O professor, historiador e mestre em História Paulo Airton Damasceno, colunista do Diário do Nordeste, também aponta que era comum que o entorno das igrejas fosse uma área cemiterial e que o interior dos templos fosse destinado às pessoas mais abastadas.
“Normalmente, [para] aquelas famílias que contribuíram com obras e estruturas para as construções e edificações dos templos. Ou para pessoas que eram muito relevantes para aquele grupo colonial”, explica o professor.
Com o passar do tempo e o surgimento dos conceitos de cientificidade e higienismo, no século XIX, houve a separação espacial “entre o viver e o morrer”, diz Damasceno.
“É um período em que ganha grande força a teoria dos miasmas [impurezas liberadas na deterioração de substâncias orgânicas], a teoria dos ‘maus humores’. O cemitério passa a ser um espaço distante do centro onde as pessoas estão e sempre contrário ao vento, para que o vento levasse os maus ares”, explica Damasceno.
Em Fortaleza, a professora Maria Clélia conta que a motivação para a criação do primeiro cemitério, o São Casimiro, teria sido a situação em que a esposa do então presidente da província, Casimiro José de Moraes Sarmento, passou mal pelo mau-cheiro que era exalado dos túmulos que ficavam no piso da Igreja do Rosário.
“E aí ele determinou a construção do cemitério São Casimiro, que fica onde hoje está a Estação das Artes.
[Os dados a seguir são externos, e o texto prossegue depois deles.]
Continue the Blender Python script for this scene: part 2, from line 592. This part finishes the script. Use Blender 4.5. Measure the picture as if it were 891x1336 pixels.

Nos trilhos, ficava o cemitério. Cada vez que fazia uma reforma por lá reapareciam alguns ossos que sobraram”, diz Lustosa.
Atualmente, o historiador explica que o século XX também foi marcado por outra transição nessa relação com a morte, com o fim dos cemitérios de jazigos para organização dos cemitérios jardins. “Justamente para não lembrar a ideia da morte, para trazer uma ideia mais idílica, porque nós fomos gradativamente nos afastando da ideia da morte, nós não gostamos de tratar do tema da morte.”